WHAT TO PRODUCE>
Beginning with the first line below, please repeat the material exactly, ending with the line that includes "mb.add(V, f, mi, tone)".

GIVEN MATERIAL>
◆ ◆ ◆ ◆ ◆
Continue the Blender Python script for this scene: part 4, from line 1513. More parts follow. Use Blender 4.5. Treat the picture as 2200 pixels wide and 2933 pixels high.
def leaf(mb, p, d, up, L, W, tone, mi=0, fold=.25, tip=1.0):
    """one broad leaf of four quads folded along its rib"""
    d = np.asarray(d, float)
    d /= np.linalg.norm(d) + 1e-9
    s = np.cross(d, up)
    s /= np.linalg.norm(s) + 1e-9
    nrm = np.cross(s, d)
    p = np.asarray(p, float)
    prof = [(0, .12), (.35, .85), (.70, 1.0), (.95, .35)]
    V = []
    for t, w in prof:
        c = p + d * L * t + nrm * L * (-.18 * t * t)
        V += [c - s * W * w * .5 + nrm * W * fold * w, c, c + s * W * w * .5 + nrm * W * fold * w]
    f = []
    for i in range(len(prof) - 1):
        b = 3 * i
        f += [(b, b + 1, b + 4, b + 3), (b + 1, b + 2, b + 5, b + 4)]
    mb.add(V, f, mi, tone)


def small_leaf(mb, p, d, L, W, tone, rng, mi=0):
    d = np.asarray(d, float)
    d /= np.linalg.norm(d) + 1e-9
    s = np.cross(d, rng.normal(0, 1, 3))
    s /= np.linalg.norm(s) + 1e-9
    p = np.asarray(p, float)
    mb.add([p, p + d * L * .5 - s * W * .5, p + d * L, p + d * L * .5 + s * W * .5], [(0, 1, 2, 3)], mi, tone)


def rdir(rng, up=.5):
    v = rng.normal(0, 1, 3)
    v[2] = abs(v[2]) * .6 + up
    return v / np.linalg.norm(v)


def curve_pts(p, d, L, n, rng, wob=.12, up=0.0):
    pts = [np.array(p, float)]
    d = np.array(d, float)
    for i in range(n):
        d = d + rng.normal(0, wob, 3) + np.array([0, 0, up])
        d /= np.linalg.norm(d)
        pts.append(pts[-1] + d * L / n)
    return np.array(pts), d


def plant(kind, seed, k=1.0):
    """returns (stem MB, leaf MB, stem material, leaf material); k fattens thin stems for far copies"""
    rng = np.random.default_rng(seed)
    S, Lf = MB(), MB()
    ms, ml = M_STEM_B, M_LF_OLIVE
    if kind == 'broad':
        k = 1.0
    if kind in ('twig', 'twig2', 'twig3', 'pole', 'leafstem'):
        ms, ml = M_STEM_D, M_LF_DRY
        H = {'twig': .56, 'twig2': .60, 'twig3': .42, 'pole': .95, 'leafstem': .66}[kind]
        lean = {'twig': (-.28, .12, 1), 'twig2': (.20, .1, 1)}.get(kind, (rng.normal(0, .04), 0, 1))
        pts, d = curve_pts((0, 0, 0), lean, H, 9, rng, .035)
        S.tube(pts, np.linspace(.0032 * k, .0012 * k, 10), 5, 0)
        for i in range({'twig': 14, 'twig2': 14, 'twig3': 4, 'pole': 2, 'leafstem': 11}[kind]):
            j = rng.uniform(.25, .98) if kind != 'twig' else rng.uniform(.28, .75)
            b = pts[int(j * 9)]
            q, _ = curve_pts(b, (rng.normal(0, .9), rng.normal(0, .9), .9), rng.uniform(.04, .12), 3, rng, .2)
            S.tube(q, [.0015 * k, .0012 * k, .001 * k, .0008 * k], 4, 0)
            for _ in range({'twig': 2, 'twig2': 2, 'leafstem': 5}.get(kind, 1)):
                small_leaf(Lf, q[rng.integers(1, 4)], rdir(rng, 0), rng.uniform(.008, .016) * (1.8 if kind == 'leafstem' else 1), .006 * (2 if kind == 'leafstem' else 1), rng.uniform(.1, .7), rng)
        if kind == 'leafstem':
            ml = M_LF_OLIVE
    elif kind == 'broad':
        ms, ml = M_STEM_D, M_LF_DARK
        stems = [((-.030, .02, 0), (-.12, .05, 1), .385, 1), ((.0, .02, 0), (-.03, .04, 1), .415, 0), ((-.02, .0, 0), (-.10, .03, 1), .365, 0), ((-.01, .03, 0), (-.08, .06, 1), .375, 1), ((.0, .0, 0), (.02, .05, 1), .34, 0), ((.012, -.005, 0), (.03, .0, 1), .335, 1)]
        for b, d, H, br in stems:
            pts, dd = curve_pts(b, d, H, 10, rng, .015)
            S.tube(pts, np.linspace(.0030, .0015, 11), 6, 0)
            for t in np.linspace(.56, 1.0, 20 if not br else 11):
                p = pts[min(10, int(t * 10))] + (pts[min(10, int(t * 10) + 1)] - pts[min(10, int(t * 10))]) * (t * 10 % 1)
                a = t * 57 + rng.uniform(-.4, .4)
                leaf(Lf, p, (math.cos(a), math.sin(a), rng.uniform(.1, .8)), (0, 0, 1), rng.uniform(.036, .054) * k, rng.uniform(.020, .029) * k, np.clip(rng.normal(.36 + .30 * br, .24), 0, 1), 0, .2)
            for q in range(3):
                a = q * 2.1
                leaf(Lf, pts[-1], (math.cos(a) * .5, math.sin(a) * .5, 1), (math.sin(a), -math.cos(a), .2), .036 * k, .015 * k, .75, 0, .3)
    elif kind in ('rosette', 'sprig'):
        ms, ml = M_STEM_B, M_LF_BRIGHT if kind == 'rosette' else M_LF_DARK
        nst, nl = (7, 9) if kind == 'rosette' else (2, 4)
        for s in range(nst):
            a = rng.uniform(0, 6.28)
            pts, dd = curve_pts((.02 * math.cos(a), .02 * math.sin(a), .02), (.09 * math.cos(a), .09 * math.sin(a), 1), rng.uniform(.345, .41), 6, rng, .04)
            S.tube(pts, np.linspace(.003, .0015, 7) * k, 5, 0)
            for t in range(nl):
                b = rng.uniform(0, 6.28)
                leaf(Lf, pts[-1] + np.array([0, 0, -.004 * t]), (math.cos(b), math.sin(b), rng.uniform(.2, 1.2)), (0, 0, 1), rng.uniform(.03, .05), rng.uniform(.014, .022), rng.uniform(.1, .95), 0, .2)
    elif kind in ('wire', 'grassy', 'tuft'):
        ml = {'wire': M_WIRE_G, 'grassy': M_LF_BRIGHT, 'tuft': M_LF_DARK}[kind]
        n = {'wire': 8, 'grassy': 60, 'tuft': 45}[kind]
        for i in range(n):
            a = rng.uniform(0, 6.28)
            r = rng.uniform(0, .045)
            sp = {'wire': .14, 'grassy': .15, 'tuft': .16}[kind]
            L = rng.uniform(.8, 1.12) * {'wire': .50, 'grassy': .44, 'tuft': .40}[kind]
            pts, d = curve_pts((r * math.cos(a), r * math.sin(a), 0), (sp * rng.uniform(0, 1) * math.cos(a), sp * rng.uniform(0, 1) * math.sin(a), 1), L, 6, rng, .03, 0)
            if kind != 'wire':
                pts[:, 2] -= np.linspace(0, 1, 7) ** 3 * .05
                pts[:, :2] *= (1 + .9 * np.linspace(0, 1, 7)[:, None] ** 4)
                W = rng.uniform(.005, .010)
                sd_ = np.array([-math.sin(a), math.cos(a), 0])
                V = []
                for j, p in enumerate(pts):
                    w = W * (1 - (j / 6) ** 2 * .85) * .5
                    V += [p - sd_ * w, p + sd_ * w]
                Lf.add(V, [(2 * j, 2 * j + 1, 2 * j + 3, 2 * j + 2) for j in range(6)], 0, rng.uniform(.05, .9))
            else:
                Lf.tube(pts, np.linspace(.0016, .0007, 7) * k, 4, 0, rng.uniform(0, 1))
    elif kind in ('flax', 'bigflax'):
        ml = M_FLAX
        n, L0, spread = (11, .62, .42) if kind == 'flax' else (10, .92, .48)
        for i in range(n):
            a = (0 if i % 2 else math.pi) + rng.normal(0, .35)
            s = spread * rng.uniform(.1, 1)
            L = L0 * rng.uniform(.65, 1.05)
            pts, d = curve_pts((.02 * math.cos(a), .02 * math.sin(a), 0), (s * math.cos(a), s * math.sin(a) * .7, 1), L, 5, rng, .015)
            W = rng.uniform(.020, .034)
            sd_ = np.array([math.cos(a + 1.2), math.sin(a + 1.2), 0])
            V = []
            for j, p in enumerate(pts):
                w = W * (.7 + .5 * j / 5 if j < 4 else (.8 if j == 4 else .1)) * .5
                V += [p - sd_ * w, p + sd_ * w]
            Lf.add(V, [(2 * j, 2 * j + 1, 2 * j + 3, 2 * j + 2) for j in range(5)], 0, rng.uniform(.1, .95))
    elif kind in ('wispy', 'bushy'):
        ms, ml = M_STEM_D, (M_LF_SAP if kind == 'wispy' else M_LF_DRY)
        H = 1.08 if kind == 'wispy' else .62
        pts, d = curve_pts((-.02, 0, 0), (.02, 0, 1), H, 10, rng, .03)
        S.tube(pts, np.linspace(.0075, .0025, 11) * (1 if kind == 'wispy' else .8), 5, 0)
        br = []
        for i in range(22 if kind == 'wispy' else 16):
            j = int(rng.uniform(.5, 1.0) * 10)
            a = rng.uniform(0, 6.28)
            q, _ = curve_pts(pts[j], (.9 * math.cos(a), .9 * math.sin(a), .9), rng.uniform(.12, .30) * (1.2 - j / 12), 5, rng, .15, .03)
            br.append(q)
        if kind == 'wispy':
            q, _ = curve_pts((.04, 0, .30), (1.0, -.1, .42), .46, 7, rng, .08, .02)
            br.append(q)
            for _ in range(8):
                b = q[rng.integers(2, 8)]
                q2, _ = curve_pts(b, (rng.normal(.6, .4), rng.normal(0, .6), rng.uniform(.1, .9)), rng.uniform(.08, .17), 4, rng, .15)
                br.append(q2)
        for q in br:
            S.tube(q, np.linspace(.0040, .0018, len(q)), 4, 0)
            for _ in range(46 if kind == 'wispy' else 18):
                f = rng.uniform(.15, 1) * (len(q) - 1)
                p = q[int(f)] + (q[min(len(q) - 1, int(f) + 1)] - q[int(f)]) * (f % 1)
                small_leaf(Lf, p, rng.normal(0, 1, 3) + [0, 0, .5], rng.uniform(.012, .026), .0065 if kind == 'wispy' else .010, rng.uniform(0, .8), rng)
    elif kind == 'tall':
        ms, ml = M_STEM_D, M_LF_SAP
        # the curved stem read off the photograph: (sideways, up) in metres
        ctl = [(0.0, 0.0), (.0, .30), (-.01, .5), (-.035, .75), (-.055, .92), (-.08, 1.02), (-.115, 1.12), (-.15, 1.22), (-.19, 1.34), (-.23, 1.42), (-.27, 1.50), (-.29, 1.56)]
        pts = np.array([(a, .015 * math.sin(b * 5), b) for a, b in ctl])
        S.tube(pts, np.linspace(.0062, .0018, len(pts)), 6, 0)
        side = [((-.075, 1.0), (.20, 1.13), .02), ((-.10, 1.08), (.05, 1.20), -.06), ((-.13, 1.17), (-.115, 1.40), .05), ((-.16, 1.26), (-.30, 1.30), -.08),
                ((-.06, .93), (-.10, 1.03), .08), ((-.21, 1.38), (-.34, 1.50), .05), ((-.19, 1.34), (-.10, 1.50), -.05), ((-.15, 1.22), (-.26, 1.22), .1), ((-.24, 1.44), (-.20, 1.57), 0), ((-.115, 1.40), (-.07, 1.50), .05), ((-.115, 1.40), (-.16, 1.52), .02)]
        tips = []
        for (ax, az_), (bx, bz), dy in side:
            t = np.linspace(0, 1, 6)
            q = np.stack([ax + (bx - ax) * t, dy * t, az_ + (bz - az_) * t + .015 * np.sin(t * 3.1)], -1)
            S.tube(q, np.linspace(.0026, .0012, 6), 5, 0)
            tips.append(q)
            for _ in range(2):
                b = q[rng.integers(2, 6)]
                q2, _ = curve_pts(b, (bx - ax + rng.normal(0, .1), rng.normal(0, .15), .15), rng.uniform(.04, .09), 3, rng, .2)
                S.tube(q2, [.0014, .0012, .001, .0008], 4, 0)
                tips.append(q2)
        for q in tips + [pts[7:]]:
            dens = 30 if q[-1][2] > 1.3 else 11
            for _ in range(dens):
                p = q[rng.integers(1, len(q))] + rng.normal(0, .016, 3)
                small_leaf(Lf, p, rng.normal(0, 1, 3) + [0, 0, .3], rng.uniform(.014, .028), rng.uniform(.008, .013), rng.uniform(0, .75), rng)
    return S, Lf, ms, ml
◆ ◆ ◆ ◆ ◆
THE RESPONSE>
Continue the Blender Python script for this scene: part 4, from line 1513. More parts follow. Use Blender 4.5. Treat the picture as 2200 pixels wide and 2933 pixels high.
def leaf(mb, p, d, up, L, W, tone, mi=0, fold=.25, tip=1.0):
    """one broad leaf of four quads folded along its rib"""
    d = np.asarray(d, float)
    d /= np.linalg.norm(d) + 1e-9
    s = np.cross(d, up)
    s /= np.linalg.norm(s) + 1e-9
    nrm = np.cross(s, d)
    p = np.asarray(p, float)
    prof = [(0, .12), (.35, .85), (.70, 1.0), (.95, .35)]
    V = []
    for t, w in prof:
        c = p + d * L * t + nrm * L * (-.18 * t * t)
        V += [c - s * W * w * .5 + nrm * W * fold * w, c, c + s * W * w * .5 + nrm * W * fold * w]
    f = []
    for i in range(len(prof) - 1):
        b = 3 * i
        f += [(b, b + 1, b + 4, b + 3), (b + 1, b + 2, b + 5, b + 4)]
    mb.add(V, f, mi, tone)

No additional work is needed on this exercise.